There’s a neat feature where you can ‘print’ VCA channel automation directly onto the other tracks. This is the Merge VCA Automation option from the right‑click menu. All the tracks then get their own editable volume automation, and the VCA fader returns to zero, where it can get on with the business of scaling the assigned tracks.
What do you do if you’ve automated the VCA channel, then want to scale that automation back a bit but don’t wish to merge it into the tracks? Easy: just add another VCA channel to control the first VCA channel!
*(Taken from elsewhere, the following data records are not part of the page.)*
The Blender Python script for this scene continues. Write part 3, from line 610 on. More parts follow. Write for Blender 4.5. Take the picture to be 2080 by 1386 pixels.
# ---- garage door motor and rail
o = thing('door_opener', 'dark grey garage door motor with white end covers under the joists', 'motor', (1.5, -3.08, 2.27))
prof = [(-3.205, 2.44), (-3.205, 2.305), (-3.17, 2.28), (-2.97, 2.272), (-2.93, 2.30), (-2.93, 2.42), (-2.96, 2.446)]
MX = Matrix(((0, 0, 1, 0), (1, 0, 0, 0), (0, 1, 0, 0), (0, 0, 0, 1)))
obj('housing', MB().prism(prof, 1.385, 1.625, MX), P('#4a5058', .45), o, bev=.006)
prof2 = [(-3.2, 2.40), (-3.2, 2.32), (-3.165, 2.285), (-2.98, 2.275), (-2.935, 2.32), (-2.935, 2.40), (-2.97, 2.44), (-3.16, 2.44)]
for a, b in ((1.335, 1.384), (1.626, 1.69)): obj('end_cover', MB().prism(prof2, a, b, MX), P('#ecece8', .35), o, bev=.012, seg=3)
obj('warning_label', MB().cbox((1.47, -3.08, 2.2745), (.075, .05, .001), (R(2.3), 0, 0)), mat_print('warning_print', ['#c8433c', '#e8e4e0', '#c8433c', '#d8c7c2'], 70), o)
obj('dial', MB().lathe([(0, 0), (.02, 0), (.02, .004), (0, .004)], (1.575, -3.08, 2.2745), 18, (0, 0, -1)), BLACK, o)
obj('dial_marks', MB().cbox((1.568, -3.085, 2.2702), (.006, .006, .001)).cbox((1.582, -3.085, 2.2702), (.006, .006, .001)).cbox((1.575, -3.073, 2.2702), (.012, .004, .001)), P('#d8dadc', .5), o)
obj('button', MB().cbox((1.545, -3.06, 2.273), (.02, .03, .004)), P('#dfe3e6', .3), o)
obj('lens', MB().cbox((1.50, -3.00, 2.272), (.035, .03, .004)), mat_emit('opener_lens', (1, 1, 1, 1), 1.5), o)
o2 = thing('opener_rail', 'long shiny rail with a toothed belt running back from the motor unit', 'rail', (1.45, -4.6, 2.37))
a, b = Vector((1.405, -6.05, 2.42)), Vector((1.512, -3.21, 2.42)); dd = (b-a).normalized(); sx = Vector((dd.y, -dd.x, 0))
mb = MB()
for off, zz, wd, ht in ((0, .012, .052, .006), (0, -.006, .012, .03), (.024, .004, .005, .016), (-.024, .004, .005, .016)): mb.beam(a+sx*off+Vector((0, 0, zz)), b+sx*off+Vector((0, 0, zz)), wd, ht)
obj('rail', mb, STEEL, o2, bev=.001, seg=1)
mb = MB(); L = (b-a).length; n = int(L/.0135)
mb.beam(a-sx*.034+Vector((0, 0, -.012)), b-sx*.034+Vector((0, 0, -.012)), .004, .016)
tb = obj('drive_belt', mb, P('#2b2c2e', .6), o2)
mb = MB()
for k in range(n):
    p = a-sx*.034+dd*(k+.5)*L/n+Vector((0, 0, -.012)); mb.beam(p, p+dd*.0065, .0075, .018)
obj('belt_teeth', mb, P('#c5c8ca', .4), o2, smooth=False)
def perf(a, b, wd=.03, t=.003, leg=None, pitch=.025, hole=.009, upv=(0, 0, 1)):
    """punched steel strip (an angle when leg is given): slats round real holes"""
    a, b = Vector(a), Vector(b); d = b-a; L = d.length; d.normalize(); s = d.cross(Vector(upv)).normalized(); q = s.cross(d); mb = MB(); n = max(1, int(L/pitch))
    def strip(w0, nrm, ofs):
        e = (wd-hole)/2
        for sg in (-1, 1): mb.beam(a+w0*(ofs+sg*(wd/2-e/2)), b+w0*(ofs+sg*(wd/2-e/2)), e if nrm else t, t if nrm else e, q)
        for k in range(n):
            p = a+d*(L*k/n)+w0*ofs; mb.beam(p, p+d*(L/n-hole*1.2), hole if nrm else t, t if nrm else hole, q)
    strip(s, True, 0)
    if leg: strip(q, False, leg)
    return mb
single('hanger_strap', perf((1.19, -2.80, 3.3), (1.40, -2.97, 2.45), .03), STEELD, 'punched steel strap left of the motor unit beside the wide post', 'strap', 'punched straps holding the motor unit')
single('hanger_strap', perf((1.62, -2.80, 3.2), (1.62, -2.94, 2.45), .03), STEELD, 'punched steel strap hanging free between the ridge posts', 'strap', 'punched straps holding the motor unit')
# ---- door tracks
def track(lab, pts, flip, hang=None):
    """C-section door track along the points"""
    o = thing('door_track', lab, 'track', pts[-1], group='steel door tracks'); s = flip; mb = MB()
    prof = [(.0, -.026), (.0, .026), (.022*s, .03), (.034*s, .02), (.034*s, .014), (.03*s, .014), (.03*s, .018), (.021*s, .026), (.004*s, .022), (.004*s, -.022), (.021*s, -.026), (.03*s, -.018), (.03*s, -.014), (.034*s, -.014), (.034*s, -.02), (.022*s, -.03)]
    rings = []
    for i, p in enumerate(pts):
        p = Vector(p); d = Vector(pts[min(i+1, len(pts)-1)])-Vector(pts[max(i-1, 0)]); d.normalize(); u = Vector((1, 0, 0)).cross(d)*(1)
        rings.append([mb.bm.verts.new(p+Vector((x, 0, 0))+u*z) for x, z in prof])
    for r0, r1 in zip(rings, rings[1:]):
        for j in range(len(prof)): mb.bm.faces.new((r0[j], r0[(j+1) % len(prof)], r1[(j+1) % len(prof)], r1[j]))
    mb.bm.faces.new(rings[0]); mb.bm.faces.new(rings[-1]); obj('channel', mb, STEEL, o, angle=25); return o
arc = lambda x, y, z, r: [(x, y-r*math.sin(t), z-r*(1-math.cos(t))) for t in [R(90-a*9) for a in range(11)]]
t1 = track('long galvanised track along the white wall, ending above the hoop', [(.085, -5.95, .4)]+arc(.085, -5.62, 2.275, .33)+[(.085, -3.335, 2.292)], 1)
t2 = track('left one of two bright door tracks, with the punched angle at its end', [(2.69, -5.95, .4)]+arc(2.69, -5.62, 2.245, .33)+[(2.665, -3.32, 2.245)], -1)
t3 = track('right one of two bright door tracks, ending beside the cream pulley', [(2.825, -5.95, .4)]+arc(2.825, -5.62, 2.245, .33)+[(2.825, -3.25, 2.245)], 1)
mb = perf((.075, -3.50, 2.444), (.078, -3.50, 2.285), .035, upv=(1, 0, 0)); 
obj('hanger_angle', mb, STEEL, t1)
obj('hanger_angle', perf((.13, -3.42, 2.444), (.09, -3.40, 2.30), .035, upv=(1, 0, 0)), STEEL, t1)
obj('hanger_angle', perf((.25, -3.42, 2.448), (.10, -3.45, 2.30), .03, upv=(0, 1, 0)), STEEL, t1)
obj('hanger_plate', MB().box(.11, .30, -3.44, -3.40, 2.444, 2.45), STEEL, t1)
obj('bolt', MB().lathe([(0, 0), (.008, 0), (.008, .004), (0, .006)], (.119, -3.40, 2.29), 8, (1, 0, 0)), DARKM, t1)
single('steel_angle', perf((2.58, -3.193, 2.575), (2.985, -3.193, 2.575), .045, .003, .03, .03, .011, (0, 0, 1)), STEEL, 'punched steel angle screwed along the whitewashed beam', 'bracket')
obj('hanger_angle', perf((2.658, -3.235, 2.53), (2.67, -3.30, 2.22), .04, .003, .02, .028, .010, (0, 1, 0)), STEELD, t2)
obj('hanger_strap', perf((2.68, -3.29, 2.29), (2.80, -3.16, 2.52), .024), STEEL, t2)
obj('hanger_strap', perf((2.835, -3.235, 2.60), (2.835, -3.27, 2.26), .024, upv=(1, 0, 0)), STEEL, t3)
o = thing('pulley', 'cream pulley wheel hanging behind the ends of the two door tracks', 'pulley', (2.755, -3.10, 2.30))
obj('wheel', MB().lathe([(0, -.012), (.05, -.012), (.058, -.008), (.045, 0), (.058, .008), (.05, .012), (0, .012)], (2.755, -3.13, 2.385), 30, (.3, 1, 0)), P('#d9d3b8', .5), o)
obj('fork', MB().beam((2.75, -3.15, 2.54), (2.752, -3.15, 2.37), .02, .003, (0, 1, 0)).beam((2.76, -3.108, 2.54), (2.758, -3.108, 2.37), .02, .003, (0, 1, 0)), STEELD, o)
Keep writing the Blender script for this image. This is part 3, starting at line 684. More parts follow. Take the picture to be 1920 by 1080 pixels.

If you think about it, if you have a bunch of VCA faders controlling a lot of different groups you could add another VCA channel to control all of those VCA channels controlling all those other VCA channels...
That can get interesting very quickly, and is precisely why I’d love to see PreSonus develop the VCA channel into a self‑contained modulation device with LFOs and possibility engines that could be assigned to any parameter in Studio One. But as it is, the VCA channel is a humble fader level control that’s a brilliant and versatile way of mixing multiple channels without losing the flexibility of adjusting and automating them individually too.
The VCA channel augments and complements your other mixing tools rather than replacing them...
Working Together
A last point to make is that VCA channels shouldn’t be seen as a replacement for groups or buses. You may still want to route your channels to a bus to use group processing or simply to organise your signal flow. That’s fine; all the VCA channel is doing is taking over the level control so you can leave the bus level alone. With groups, I mentioned earlier that you can still use all the other group facilities like panning and effects, but let a VCA sort out the level control. So the VCA channel augments and complements your other mixing tools rather than replacing them, and once you start using them, you’ll never go back.